In this video, a beautiful blonde Nordic blonde woman dressed in white lace (seriously? in a pasture with cows?) called out an ethereal series of syllables that echoed in a gorgeous Nordic canyon. Their bells ringing, her cows came drifting across the fog-cloaked pasture to nuzzle her gently.

Oh right! As if. Mine were either trying to lick the hair from my head or sneezing snot all over me. Needless to say, my calls are a little more prosaic. I clap my hands and shout in my hoarse, old woman voice, “Sheep, sheep, sheep!” Or “Turkey, turkey, turkey.” Or “Duck, duck, duck!”

Hmm, maybe that should be “duck-duck-goose.” Maybe not. There’s someone across the creek from me who has a goose. I wouldn’t want to confuse it.
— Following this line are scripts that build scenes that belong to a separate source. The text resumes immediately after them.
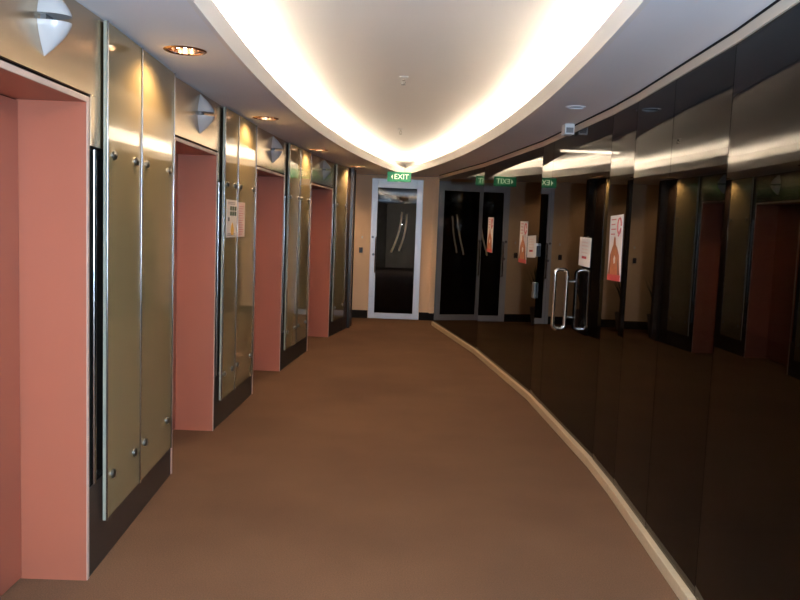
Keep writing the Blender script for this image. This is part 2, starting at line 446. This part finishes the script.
MB().cyl((.06, -.012, 1.10), (.06, 0, 1.10), .022, 16).build('lock_cylinder', 'greyframe', d, smooth=True)
MB().cyl((.04, -.012, 1.395), (.04, 0, 1.395), .02, 16).build('lock_cylinder', 'greyframe', d, smooth=True)
for (x0, z0, x1, z1) in ((.525, 1.83, .365, 1.15), (.605, 1.80, .495, 1.18)):
    pts = []
    for i in range(15):
        t = i/14; x = x0 + (x1-x0)*t + .035*math.sin(PI*t); pts.append((x, .025 - .012 - .05*math.sin(PI*t)**.5, z0 + (z1-z0)*t))
    o = MB().tube(pts,   .015, 8).build('curved_handle', 'bronzepull', d, smooth=True); o['label'] = 'slim curved metal pull on the glass'
# small dark room behind the exit door
mb = MB().box((-2, YB+1.6, 0), (2, YB+1.7, CZ)); mb.box((-2, YB+.3, -.02), (2, YB+1.7, 0)); mb.box((-2, YB+.3, CZ), (2, YB+1.7, CZ+.05)); mb.box((-2.1, YB+.15, 0), (-2, YB+1.7, CZ)); mb.box((2, YB+.15, 0), (2.1, YB+1.7, CZ))
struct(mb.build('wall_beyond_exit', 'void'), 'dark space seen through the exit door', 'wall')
e = empty('card_reader', 'small black card reader on the beige wall left of the exit door', 'card reader', Matrix.Translation((-.70, YB, 1.165)))
MB().box((-.030, -.028, -.045), (.030, 0, .045)).build('body', 'black', e, bevel=.005); MB().box((-.006, -.031, .018), (.006, -.0281, .024)).build('indicator', 'red', e)
e = empty('switch_plate', 'pale switch plate above the black card reader', 'switch', Matrix.Translation((-.685, YB, 1.385)))
MB().box((-.038, -.008, -.058), (.038, 0, .058)).build('plate', 'beige', e, bevel=.003); MB().box((-.012, -.013, -.02), (.012, -.0081, .02)).build('rocker', 'white', e, bevel=.002)

# exit sign
e = empty('exit_sign', 'green illuminated EXIT sign hanging at the tip of the ceiling oval', 'exit sign', Matrix.Translation((-.085, 12.3, 2.285)))
es = e; e = MB().box((-.185, -.012, 0), (.185, .012, .150)).build('panel', 'signgreen', es, bevel=.004)
rx = Matrix.Rotation(PI/2, 4, 'X')
text_mesh('EXIT', .112, 'lettering', 'signtext', e, Matrix.Translation((.035, -.0135, .075)) @ rx)
text_mesh('EXIT', .112, 'lettering', 'signtext', e, Matrix.Translation((-.035, .0135, .075)) @ Matrix.Rotation(PI, 4, 'Z') @ rx)
MB().slab([(-.128, .075), (-.100, .112), (-.100, .038)], -.0155, -.0115).build('arrow', 'signtext', e)
MB().slab([(-.128, .075), (-.100, .112), (-.100, .038)], .0115, .0155).build('arrow', 'signtext', e)
MB().box((-.05, -.02, .150), (.05, .02, CZ-2.285+.0)).build('mount', 'white', es)
MB().box((-.02, -.014, -.012), (.02, .014, .0)).build('test_lamp', 'white', es)

# ------------------------------------------------------------------ right wall: faceted black glass
def step(P, y, th): return (P[0] + math.tan(th)*(y-P[1]), y)
g0 = (1.36, 4.69)
q = {}
q[4.69] = g0; q[5.23] = (1.36, 5.23); q[6.89] = step(q[5.23], 6.89, -.042); q[7.31] = step(q[5.23], 7.31, -.042)
q[9.93] = step(q[7.31], 9.93, -.102); q[12.7] = step(q[9.93], 12.7, -.158)
q[3.99] = step(g0, 3.99, .030); q[3.23] = step(g0, 3.23, .030); q[.9] = step(q[3.23], .9, .072); q[-1.2] = step(q[.9], -1.2, .11); q[YN] = step(q[-1.2], YN, .17)
GT = 2.38; KB = .06
panes = [(YN, -1.2), (-1.2, .9), (.9, 3.23), (3.23, 3.99), (3.99, 4.69), (4.69, 5.23), (6.89, 7.31), (7.31, 9.93), (9.93, 12.7)]
desc = ['black glass wall pane behind the camera, near the end wall', 'black glass wall pane behind the camera', 'black glass wall pane nearest the camera, at the right edge',
        'black glass wall pane second from the right edge', 'black glass wall pane right of the thin seam beside the poster pane', 'narrow black glass pane carrying the largest orange poster',
        'narrow black glass sidelight next to the glass door', 'black glass wall pane carrying an orange poster and a paper notice', 'black glass wall pane nearest the exit door, with the smallest poster']
for i, ((a, b), dsc) in enumerate(zip(panes, desc)):
    mw, L = frame(q[a], q[b])
    o = MB().box((.0025, -.012, KB), (L-.0025, 0, GT)).build('window_%d' % (i+1), 'glass'); o.matrix_world = mw
    struct(o, dsc, 'window')
# glass door leaf
mw, L = frame(q[5.23], q[6.89])
d2 = empty('door_2', 'black glass door with a tall square chrome pull', 'door', mw, kind='structure')
MB().box((.003, -.012, KB+.006), (L-.003, 0, GT)).build('leaf', 'glass', d2)
u = L-.84; o1, o2, za, zb, r = .036, .130, .85, 1.31, .030
pts = []
for (cy, cz, a0) in ((o2-r, zb-r, 0), (o1+r, zb-r, 90), (o1+r, za+r, 180), (o2-r, za+r, 270)):
    for k in range(6):
        a = math.radians(a0 + 18*k); pts.append((u, cy + r*math.cos(a), cz + r*math.sin(a)))
hb = MB().tube(pts, .015, 12, closed=True)
for z in (za+.09, zb-.09): hb.cyl((u, 0, z), (u, o1-.01, z), .011, 12)
hb.build('pull_handle', 'chrome', d2, smooth=True)
# base rail and head fascia
kb = MB(); fs = MB(); gp = MB()
ys = sorted(q)
runs = [(YN,-1.2), (-1.2,.9), (.9,3.23), (3.23,4.69), (4.69,5.23), (5.23,7.31), (7.31,9.93), (9.93,12.7)]
for a, b in runs:
    mw, L = frame(q[a], q[b])
    wbox(kb, mw, (-.0, -.03, 0), (L, .034, KB))
    wbox(fs, mw, (-.0, -.05, GT), (L, .010, CZ-.016))
    wbox(gp, mw, (-.0, -.05, CZ-.016), (L, .006, CZ+.01))
struct(kb.build('baseboard_right', 'timber', bevel=.004), 'tan timber rail along the foot of the black glass wall', 'baseboard')
struct(fs.build('trim_2', 'fascia'), 'tan bulkhead strip above the black glass wall', 'trim')
struct(gp.build('trim_4', 'blackbase'), 'dark shadow gap between the bulkhead strip and the ceiling', 'trim')
# end of the glass run: frame post towards the beige wall
mw, L = frame(q[12.7], (q[12.7][0]+.03, YB))
o = MB().box((0, -.03, 0), (L, 0, CZ)).build('wall_right', 'darkclad'); o.matrix_world = mw
struct(o, 'short dark return between the black glass and the beige end wall', 'wall')
# unlit room behind the glass
mb = MB().box((6.0, YN, 0), (6.2, YB, CZ))
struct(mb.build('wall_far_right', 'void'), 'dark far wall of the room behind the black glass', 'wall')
mb = MB().box((-3.4, YN-.15, 0), (6.2, YN, CZ+.6))
struct(mb.build('wall_front', 'beige'), 'beige end wall of the lobby behind the camera', 'wall')
e = empty('ceiling_light', 'slim lit batten glowing through the black glass above the door', 'light', Matrix.Translation((1.81, 7.78, 2.385)))
MB().box((-.29, -.03, .02), (.29, .03, CZ-2.385)).build('housing', 'white', e)
MB().box((-.285, -.022, 0), (.285, .022, .0195)).build('tube', 'batten', e)

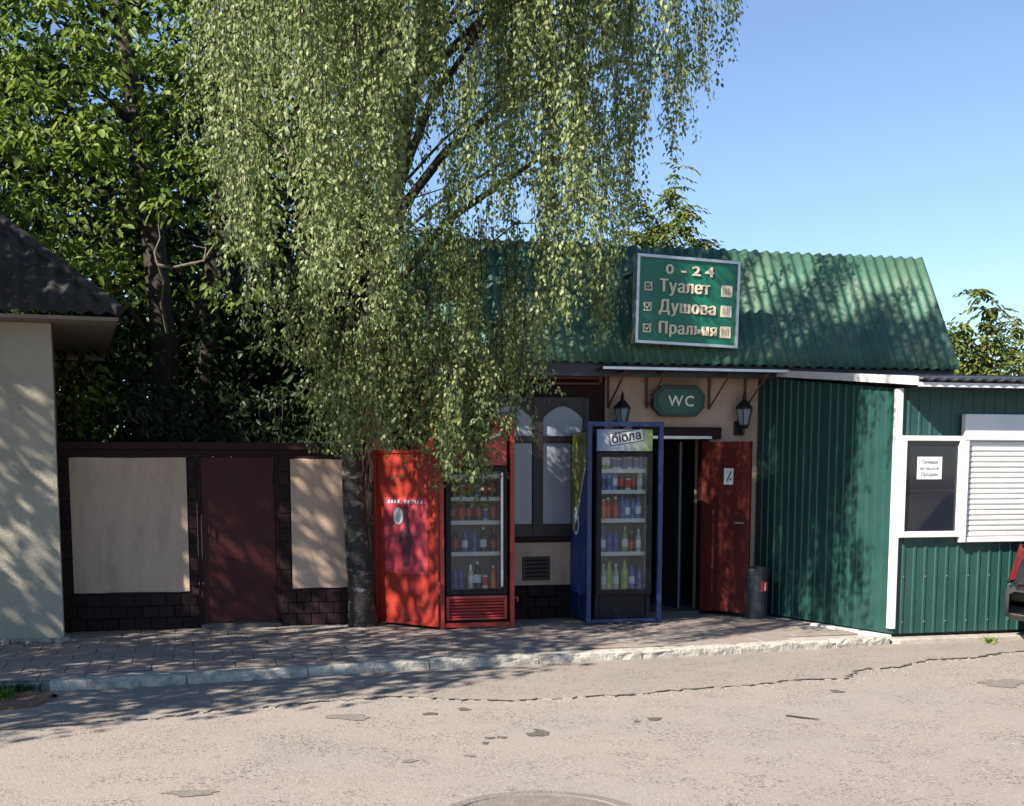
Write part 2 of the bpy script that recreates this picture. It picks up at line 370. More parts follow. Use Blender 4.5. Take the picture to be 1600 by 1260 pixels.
# kerb stones
kerb = struct(thing('kerb', 'low whitewashed kerb of concrete stones along the pavement edge', 'kerb')); kerb['kind'] = 'structure'
def along(pts, s):
    for a, b in zip(pts, pts[1:]):
        d = (b-a).length
        if s <= d: return a+(b-a)*(s/d), (b-a).normalized()
        s -= d
    return pts[-1], (pts[-1]-pts[-2]).normalized()
tot = sum((b-a).length for a, b in zip(KB, KB[1:])); s = sum((b-a).length for a, b in zip(KB[:2], KB[1:3]))+.08; k = 0
while s < tot-.2:
    ln = min(.98+random.uniform(-.06, .04), tot-s); p, d = along(KB, s); q, _ = along(KB, s+ln)
    mb = MB(Matrix.Translation(p) @ Matrix.Rotation(math.atan2((q-p).y, (q-p).x), 4, 'Z'))
    nx = 12; L_ = (q-p).length-.009; prof = [(0.0, -.05), (.0, .04), (.004, .068), (.022, .080), (.13, .083), (.135, -.05)]
    vs = []; 
    for i in range(nx+1):
        for (yy, zz) in prof:
            e = .012 if i in (0, nx) and zz > .06 else 0
            ch = random.gauss(0, .0035) if zz > .035 else 0
            vs.append((L_*i/nx, yy+random.gauss(0, .0025)+(.012 if random.random() < .08 and yy < .02 else 0), zz-e+ch*(.6 if yy > .1 else 1)))
    m_ = len(prof); fs = [(i*m_+j, (i+1)*m_+j, (i+1)*m_+(j+1), i*m_+j+1) for i in range(nx) for j in range(m_-1)]
    fs += [tuple(range(m_)), tuple(range((nx+1)*m_-1, nx*m_-1, -1))]
    mb.add(vs, fs); mb.build('kerb_stone', M['kerb'], kerb); s += ln; k += 1
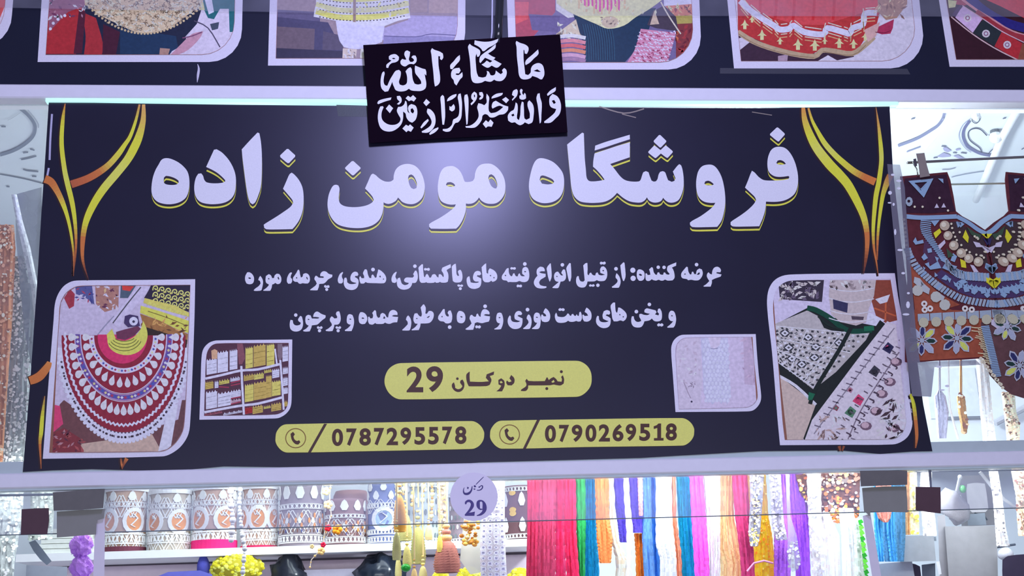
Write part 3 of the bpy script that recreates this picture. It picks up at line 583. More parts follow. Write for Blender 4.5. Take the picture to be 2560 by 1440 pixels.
# --- photo 2: shelves of lace rolls
N_=(490,830,6.43)
o2_=P('350,135 900,128 1548,120 1543,500 1538,900 1533,1140 1505,1240 1440,1320 1340,1378 1250,1390 700,1400 55,1410 75,800 90,400 120,270 200,180 280,145',N_)
i2_=P('340,185 900,178 1490,175 1485,700 1478,1130 1450,1225 1390,1285 1280,1325 700,1340 130,1350 150,700 165,400 190,300 250,220',N_)
def ph2(q):
    a=Art(q,smooth(i2_,3,50)); X=lambda s:[(x,y) for x,y in P(s,N_)]
    a.p(X('0,0 1646,0 1646,1440 0,1440'),(70,42,62))
    W=(196,198,226);Y=(196,178,100);Yd=(170,150,85)
    def tow(x0,y0,x1,y1,c,n=4,sk=-.18):
        pts=[]; w=(x1-x0)/n
        for i in range(n):
            xa=x0+i*w; ya=y0+(xa-x0)*sk; pts+=[(xa,ya+22),(xa+w*.3,ya-8),(xa+w*.6,ya+22)]
        pts+=[(x1,y0+22+(x1-x0)*sk),(x1,y1+(x1-x0)*sk),(x0,y1)]
        a.p([(N_[0]+x/N_[2],N_[1]+y/N_[2]) for x,y in pts],c,up=False)
        for k in (.35,.6,.8):
            yy=y0+(y1-y0)*k; a.l([(N_[0]+(x0+6)/N_[2],N_[1]+yy/N_[2]),(N_[0]+(x1-6)/N_[2],N_[1]+(yy+(x1-x0)*sk)/N_[2])],1,(c[0]-28,c[1]-28,c[2]-22))
    for b in ((170,440,335,690,W),(345,320,515,660,W),(540,290,665,615,W),(795,250,915,590,Y),(925,215,1120,565,Yd),(1135,200,1260,545,Y),(1390,230,1480,480,W),
              (150,800,280,925,Yd),(300,790,360,905,W),(372,775,535,850,Y),(552,735,705,800,W),(770,690,930,790,Yd),(935,670,1090,770,Y),(1095,610,1215,665,Y),(1225,600,1340,745,W),(1395,570,1478,680,W),(1400,730,1475,870,W),(1405,890,1475,1000,W),
              (160,960,340,1245,W),(350,980,560,1210,W),(560,940,720,1060,W),(560,1090,720,1150,(190,160,190)),(785,845,925,1130,Y),(930,810,1125,1100,Yd),(1125,700,1215,1060,Yd),(1220,790,1360,1035,Y),
              (790,1210,905,1320,(150,40,50)),(910,1190,1075,1320,Yd),(1090,1190,1200,1240,Y),(1210,1150,1370,1280,Yd),(440,1300,740,1345,W),(140,1310,420,1350,(150,90,110)),(1410,1110,1470,1200,Yd)): tow(*b)
    a.up()
    a.p(X('245,300 300,275 345,300 340,430 255,435'),(190,150,130)); a.p(X('660,190 750,185 790,420 740,520 690,520 665,300'),(115,70,88)); a.p(X('1310,190 1385,190 1390,400 1340,480 1310,380'),(110,95,115))
    for s,w in (('150,750 420,690 720,620 1000,600 1350,515',6),('135,1290 450,1230 750,1180 1000,1150 1390,1050',6),('728,545 745,900 770,1330',5.5),('1355,450 1380,800 1410,1250',5),('1270,270 1300,510',4)): a.l(X(s),w,(188,186,222),up=True)
    for s in ('560,820 710,780','560,860 710,830','370,880 530,890','560,1070 720,1040','560,1160 720,1120'): a.l(X(s),3,(140,50,80))
    a.up()
art('p',banner,BY,i2_,ph2,o2_,lab='printed photo of shelves packed with white and yellow lace rolls')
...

So after a few days of calling for ducks while clapping my hands, then resorting to a long stick and stepping into the ditch to chase them home, the ducks have yielded. Yesterday, they stood as far from their pen as they could while still watching me. They craned (ducked?) their necks, watching as I filled their water tub and food bowl. Then I turned and clapped, calling “Duck, duck, duck.”

Much to my surprise, they came running and flapping until they reached the chicks in the tractor. The chicken tractor confused them because all of a sudden their pen had disappeared. They stood on the blind side, discussing this odd shift in the space-time continuum, all of them doing that neck thing they do. Meanwhile, the chicks have all rushed to that side of the tractor to watch the much larger ducks in startled surprise. I’m thinking this was the highlight of their day. Now that it’s getting colder, they spend a lot of their day sunbathing, stretched flat out in the grass in a way that has me thinking they’re dead.

After conferencing for a few minutes, one duck took a risk and walked to the end of the tractor. He or she, I’m not certain which, looked back at the others and announced, “You silly ducks! It’s right there.”

That sent them off on another flapping race which needed several slight course corrections before they found the doorway. Even this time, without me herding them, one of the ducks missed the doorway and had to walk in a circle for a moment.

Five ducks and one of them always misses the doorway every day. And no, it’s not the same duck every time. Grateful, I closed the door knowing I’d have two duck eggs in the morning.

And that’s a little something for this gorgeous Autumn Monday.